The assertion of prophylactic affirmative defenses is not harmless. It expands discovery in the case and makes it harder to get cases to resolution. A plaintiff's lawyer faced with a multitude of prophylactic affirmative defenses has to serve interrogatories to ferret out the factual basis for each defense. If there is not such a basis, the plaintiff's counsel either has to file a motion or persuade defense counsel to withdraw that defense. All for a defense that should not have been in the case in the first place. Permitting such a practice would not help "secure the just, speedy, and inexpensive determination of every action and proceeding." Fed. R. Civ. P. 1. It would do just the opposite by adding to the proceedings.
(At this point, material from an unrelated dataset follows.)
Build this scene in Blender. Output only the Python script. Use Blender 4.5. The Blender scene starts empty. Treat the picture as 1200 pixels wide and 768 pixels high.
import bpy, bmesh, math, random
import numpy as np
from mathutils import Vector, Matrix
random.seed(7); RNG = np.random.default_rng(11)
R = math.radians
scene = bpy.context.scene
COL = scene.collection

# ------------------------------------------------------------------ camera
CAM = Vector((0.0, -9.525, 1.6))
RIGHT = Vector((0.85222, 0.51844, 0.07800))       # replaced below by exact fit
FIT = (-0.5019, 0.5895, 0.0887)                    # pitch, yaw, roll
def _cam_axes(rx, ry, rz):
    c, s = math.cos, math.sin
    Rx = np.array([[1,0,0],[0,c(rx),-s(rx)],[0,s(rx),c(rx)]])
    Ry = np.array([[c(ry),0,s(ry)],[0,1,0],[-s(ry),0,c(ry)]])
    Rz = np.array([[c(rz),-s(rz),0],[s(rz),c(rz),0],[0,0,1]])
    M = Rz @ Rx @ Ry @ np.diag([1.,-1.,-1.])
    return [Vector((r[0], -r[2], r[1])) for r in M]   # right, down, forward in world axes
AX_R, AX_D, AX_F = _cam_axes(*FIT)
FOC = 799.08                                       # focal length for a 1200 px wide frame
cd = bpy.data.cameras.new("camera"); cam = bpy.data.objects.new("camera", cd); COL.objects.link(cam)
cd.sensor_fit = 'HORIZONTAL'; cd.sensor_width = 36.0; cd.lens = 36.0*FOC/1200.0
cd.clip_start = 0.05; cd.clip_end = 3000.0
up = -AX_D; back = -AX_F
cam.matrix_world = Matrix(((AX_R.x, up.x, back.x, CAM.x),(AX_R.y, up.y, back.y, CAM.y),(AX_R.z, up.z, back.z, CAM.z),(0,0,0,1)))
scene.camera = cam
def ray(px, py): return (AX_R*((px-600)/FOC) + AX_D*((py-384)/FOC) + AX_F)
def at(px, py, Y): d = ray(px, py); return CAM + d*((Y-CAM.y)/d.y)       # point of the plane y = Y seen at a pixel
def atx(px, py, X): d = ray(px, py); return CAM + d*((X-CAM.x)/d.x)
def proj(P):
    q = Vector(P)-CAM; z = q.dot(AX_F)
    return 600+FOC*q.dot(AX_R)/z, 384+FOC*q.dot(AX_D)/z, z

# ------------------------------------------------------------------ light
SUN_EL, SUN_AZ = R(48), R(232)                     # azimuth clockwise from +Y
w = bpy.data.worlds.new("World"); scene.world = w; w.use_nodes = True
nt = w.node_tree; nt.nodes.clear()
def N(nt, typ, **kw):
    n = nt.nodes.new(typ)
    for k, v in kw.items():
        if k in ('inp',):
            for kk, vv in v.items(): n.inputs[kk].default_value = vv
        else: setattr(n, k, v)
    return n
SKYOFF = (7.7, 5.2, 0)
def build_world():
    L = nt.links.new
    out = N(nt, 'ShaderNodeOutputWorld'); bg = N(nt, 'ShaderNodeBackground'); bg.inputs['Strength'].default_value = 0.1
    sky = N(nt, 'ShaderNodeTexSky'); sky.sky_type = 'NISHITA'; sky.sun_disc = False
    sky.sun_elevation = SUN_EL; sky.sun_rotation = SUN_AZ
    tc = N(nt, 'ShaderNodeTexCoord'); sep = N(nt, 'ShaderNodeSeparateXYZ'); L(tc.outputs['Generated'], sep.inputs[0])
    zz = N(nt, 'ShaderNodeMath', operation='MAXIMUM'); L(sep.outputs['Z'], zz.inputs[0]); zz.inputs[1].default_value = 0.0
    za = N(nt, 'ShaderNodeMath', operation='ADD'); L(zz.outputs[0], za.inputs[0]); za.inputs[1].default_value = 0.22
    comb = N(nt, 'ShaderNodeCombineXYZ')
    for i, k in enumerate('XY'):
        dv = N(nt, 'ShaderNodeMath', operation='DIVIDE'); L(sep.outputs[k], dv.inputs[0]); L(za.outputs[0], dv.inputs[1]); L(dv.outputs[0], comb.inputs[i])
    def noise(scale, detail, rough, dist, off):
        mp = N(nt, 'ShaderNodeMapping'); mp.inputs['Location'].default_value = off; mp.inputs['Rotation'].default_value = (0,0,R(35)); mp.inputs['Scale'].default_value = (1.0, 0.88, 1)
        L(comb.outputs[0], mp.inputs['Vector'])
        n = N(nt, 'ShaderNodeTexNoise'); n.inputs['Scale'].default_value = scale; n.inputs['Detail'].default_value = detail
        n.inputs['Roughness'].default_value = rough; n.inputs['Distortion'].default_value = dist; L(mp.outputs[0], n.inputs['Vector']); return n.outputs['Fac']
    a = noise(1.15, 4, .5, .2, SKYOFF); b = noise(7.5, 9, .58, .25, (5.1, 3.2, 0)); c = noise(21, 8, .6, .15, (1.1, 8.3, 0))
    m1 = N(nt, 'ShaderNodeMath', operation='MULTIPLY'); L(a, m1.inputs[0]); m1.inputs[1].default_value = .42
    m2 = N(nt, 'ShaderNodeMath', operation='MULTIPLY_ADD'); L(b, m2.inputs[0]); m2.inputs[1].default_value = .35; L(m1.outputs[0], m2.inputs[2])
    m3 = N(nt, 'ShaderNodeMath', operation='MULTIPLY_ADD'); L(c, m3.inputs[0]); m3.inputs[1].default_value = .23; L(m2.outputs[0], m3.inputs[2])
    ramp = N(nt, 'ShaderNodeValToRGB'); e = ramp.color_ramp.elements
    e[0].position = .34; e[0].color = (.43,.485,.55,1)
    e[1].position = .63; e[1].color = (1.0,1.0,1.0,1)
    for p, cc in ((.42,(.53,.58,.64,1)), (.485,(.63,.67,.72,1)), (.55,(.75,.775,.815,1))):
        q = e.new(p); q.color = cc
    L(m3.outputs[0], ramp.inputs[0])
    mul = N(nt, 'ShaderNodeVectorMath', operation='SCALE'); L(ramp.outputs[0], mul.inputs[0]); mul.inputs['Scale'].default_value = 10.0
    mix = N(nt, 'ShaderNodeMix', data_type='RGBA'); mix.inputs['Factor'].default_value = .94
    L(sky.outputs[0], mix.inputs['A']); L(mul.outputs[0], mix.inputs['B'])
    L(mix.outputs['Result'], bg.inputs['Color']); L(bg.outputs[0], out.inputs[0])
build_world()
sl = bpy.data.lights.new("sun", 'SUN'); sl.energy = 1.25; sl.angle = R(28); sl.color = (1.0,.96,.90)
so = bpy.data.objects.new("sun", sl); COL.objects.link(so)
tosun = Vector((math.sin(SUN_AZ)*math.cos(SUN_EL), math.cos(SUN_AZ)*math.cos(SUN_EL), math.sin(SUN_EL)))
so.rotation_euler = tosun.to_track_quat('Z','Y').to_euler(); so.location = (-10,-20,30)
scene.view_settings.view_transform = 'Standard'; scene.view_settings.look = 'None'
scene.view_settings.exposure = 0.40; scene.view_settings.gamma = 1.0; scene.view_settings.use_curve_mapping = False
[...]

Defense lawyers might ask, "What are we to do?" In every case, defense lawyers worry about waiving affirmative defenses that they do not assert. And in a case like this, where a defense counsel faces a time crunch of his client's making, the lawyer might feel extra-wary about making a mistake and waiving a defense. But lawyers have several options that allow them to comply with Rule 11 and still do their duty to their clients. If circumstances prevent defense counsel from conducting a full investigation, he can ask for a brief extension. Lawyers should, and generally will, grant such courtesy to their opposing counsel. Absent such courtesy, a request to the Court can almost always secure a two-week extension to get up to speed. Alternatively, a defendant can file an answer with no affirmative defenses (or only the ones that the lawyer knows apply). For the next 21 days, the client can file an amended answer as of right. See Fed. R. Civ. P. 15(a)(1)(A). Even after that, Rule 15 mandates that courts "freely give leave when justice so requires." Fed. R. Civ. P. 15(a)(2). So even if the lawyer cannot get an extension, he has options that will permit him to investigate over the next couple weeks and then assert affirmative defenses that comply with Rule 11. Given these alternatives, the answer is never to file an answer—or any other pleading—without a factual basis.
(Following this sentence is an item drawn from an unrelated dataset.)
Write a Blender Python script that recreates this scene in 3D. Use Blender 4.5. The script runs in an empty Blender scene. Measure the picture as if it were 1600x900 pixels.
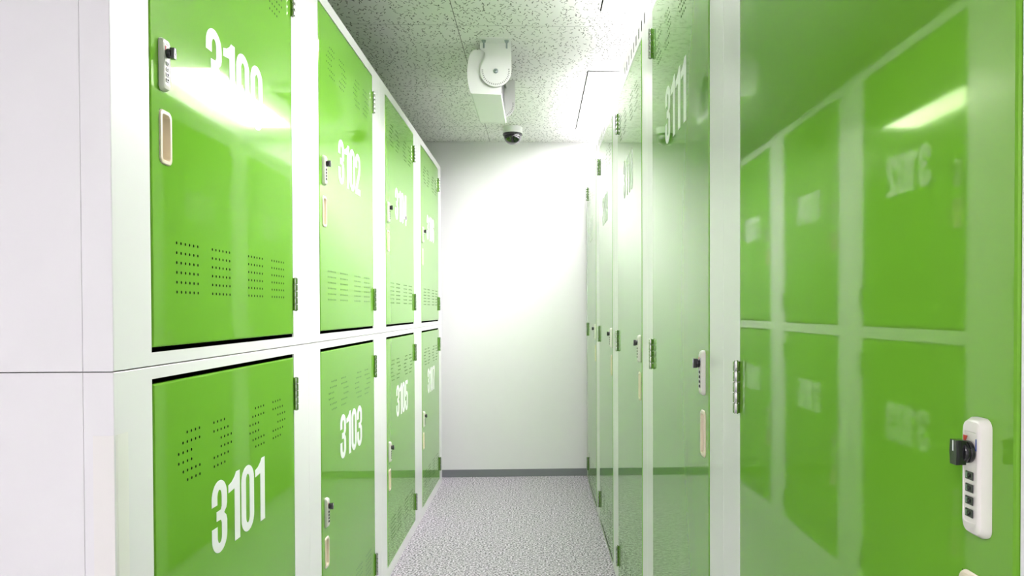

B. What Sanctions Are Appropriate
The sanctions that a court imposes "must be limited to what suffices to deter repetition of the conduct or comparable conduct by others similarly situated" and "may include nonmonetary directives." Fed. R. Civ. P. 11(c)(4). Platinum Health has already had to respond to the Court's show-cause order by filing a Memorandum. And, this Memorandum will now be public record for counsel in this case and in future cases to use as a guide in pleading affirmative defenses. Under the circumstances, the Court concludes that the appropriate sanction is to strike Platinum Health's affirmative defenses. But the Court will do so without prejudice. If Platinum Health has a good faith basis to assert any affirmative defense, it may seek to assert them by filing an appropriate motion to amend its answer.
IV. CONCLUSION
Pleadings are not an opportunity for lawyers to throw things against the wall and see what sticks. Rule 11 requires lawyers to give some thought to the assertions that they include in pleadings before they file them. Platinum Health and its counsel did not do that here. The Court therefore imposes sanctions and strikes Platinum Health's affirmative defenses. An appropriate Order follows.